Start of Raw data
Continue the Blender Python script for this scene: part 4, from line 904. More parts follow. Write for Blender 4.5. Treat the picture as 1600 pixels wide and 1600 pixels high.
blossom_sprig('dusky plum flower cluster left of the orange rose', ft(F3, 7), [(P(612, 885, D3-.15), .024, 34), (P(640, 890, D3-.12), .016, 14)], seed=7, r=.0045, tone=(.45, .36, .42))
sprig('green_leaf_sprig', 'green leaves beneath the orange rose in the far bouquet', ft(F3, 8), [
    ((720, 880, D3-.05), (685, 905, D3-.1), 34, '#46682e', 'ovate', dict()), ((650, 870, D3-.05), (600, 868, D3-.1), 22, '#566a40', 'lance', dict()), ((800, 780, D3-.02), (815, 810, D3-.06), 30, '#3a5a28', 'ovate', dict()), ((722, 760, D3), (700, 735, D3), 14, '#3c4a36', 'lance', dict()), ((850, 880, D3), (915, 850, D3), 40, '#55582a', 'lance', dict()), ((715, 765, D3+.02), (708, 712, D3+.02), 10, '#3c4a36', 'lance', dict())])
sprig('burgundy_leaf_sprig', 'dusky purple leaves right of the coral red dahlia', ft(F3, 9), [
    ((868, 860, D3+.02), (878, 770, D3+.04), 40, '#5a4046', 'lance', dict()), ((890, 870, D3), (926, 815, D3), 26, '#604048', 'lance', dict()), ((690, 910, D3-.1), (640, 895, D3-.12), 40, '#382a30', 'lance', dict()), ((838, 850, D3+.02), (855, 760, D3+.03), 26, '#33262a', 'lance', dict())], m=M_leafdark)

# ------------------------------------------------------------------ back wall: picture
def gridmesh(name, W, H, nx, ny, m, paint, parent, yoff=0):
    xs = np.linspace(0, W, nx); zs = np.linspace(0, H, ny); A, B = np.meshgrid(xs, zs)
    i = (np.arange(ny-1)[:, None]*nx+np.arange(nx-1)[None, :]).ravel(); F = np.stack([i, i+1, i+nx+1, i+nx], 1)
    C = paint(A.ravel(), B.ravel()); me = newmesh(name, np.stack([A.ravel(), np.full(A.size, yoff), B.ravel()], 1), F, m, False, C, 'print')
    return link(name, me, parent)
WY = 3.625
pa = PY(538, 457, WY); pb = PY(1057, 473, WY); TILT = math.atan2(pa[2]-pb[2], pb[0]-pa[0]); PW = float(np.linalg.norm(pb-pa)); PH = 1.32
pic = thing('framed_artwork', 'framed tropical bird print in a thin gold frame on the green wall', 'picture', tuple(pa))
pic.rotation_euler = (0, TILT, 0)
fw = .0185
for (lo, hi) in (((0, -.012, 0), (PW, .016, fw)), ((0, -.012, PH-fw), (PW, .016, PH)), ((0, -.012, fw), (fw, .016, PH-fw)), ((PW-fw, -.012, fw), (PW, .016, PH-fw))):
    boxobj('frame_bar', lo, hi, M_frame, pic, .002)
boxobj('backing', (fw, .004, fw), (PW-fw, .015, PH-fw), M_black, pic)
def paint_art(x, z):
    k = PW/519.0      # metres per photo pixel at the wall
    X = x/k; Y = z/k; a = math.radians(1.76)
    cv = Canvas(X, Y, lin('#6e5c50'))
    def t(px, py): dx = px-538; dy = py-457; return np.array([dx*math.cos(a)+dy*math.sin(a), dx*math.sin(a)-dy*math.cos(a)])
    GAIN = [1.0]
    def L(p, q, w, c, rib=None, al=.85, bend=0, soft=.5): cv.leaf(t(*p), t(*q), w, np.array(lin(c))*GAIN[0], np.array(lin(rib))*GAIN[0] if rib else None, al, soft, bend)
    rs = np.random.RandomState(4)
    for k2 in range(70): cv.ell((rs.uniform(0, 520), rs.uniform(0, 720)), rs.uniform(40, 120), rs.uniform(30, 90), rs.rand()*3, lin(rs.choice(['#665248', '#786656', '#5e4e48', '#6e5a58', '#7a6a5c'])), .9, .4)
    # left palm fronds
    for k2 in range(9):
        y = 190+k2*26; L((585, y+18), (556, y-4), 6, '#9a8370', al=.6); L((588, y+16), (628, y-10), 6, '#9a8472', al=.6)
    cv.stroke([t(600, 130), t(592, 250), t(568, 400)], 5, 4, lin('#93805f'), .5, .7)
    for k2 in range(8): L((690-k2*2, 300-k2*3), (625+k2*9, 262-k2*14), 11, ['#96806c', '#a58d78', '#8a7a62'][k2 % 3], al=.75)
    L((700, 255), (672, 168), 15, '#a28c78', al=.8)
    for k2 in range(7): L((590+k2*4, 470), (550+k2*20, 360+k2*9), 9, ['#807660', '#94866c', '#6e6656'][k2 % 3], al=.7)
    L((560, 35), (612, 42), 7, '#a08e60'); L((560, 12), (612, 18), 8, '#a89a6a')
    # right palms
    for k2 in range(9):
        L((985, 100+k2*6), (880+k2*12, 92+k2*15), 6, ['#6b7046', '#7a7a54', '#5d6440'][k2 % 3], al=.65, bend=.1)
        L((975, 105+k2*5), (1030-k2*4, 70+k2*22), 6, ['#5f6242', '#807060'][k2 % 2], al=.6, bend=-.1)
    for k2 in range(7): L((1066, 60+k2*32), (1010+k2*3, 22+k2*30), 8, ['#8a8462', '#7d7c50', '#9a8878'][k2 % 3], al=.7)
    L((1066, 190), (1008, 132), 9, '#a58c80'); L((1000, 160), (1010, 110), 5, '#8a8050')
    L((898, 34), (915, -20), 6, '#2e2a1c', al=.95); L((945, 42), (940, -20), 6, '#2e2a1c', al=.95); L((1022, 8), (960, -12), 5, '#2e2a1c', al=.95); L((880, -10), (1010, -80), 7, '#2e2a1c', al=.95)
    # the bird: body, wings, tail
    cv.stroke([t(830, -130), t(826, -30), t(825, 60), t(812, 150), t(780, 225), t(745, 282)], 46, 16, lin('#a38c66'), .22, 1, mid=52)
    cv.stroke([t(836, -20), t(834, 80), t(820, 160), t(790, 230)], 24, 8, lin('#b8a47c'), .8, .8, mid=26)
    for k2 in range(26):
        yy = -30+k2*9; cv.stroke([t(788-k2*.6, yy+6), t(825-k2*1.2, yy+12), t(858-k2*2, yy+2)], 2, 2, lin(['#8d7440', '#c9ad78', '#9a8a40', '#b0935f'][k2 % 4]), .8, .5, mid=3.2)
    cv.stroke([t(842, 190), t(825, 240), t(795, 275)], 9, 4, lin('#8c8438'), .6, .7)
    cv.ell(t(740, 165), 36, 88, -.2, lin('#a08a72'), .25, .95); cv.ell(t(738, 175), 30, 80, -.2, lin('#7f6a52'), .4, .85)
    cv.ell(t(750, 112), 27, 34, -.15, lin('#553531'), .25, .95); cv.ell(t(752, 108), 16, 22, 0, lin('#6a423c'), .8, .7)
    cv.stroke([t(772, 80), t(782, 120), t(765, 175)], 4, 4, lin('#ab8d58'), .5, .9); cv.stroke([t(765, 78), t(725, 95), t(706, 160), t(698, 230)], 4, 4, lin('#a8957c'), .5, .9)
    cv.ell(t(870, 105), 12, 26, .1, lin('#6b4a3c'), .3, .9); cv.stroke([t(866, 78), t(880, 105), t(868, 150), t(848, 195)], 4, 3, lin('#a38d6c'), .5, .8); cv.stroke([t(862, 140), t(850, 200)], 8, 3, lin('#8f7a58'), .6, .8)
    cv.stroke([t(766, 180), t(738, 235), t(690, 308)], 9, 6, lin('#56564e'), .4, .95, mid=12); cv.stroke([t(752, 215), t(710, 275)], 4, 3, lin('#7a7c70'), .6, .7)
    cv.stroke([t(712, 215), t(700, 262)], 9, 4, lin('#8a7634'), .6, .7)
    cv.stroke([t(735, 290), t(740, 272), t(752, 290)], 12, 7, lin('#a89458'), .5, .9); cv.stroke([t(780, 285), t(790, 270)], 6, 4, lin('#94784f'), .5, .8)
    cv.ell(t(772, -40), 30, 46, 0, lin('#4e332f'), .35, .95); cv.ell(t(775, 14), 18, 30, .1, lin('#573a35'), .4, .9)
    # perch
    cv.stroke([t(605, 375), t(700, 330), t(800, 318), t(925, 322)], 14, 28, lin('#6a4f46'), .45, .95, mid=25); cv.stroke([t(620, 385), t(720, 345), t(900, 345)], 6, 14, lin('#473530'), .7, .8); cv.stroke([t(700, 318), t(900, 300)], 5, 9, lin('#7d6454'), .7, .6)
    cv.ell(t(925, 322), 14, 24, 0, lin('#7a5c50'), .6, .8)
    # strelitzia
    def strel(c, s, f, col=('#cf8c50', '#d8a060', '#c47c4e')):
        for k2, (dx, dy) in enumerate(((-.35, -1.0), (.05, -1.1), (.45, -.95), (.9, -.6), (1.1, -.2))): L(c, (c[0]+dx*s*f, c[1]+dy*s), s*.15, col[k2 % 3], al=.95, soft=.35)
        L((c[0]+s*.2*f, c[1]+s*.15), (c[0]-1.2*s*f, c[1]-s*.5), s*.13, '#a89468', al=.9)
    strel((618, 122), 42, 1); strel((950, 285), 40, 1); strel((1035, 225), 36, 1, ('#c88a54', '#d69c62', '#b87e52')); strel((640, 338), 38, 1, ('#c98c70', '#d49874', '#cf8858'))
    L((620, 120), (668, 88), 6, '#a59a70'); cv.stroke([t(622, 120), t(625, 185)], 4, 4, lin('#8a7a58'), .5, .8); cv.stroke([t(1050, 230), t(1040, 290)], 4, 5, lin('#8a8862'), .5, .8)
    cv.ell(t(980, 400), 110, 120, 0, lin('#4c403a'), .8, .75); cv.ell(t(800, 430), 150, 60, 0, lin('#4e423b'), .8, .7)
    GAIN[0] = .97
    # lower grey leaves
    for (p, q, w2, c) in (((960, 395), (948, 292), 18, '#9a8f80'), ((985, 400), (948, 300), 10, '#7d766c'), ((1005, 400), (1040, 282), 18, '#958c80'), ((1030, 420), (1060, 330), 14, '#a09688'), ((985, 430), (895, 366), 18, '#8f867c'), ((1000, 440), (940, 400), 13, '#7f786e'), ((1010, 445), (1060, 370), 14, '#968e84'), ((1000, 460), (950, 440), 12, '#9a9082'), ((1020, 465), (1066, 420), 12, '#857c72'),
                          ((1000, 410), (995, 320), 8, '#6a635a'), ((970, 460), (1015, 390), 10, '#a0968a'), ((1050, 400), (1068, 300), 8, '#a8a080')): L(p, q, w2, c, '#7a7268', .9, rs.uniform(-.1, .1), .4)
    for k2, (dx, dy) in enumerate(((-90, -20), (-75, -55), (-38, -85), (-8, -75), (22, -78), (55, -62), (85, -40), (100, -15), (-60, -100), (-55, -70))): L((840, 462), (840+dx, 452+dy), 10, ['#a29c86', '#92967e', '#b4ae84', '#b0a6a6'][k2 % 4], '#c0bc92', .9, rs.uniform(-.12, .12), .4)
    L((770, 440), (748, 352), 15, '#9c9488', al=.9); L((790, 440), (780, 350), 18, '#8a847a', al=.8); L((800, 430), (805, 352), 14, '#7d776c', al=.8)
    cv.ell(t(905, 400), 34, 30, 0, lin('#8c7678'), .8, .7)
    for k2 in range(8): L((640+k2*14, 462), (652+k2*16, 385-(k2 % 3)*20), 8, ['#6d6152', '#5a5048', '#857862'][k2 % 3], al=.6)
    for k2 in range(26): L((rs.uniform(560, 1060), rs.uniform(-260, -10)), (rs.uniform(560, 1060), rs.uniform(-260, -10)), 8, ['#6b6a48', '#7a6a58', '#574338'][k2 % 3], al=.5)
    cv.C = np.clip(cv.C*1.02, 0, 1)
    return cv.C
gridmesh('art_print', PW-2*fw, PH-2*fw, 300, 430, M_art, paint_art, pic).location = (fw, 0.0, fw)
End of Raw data
_What to do_. Each line from the start of the listing above through the line containing "26, '#33262a', 'lance', dict())], m=M_leafdark)" should be copied exactly, please, with no other lines added.

_Exercise output_.
Continue the Blender Python script for this scene: part 4, from line 904. More parts follow. Write for Blender 4.5. Treat the picture as 1600 pixels wide and 1600 pixels high.
blossom_sprig('dusky plum flower cluster left of the orange rose', ft(F3, 7), [(P(612, 885, D3-.15), .024, 34), (P(640, 890, D3-.12), .016, 14)], seed=7, r=.0045, tone=(.45, .36, .42))
sprig('green_leaf_sprig', 'green leaves beneath the orange rose in the far bouquet', ft(F3, 8), [
    ((720, 880, D3-.05), (685, 905, D3-.1), 34, '#46682e', 'ovate', dict()), ((650, 870, D3-.05), (600, 868, D3-.1), 22, '#566a40', 'lance', dict()), ((800, 780, D3-.02), (815, 810, D3-.06), 30, '#3a5a28', 'ovate', dict()), ((722, 760, D3), (700, 735, D3), 14, '#3c4a36', 'lance', dict()), ((850, 880, D3), (915, 850, D3), 40, '#55582a', 'lance', dict()), ((715, 765, D3+.02), (708, 712, D3+.02), 10, '#3c4a36', 'lance', dict())])
sprig('burgundy_leaf_sprig', 'dusky purple leaves right of the coral red dahlia', ft(F3, 9), [
    ((868, 860, D3+.02), (878, 770, D3+.04), 40, '#5a4046', 'lance', dict()), ((890, 870, D3), (926, 815, D3), 26, '#604048', 'lance', dict()), ((690, 910, D3-.1), (640, 895, D3-.12), 40, '#382a30', 'lance', dict()), ((838, 850, D3+.02), (855, 760, D3+.03), 26, '#33262a', 'lance', dict())], m=M_leafdark)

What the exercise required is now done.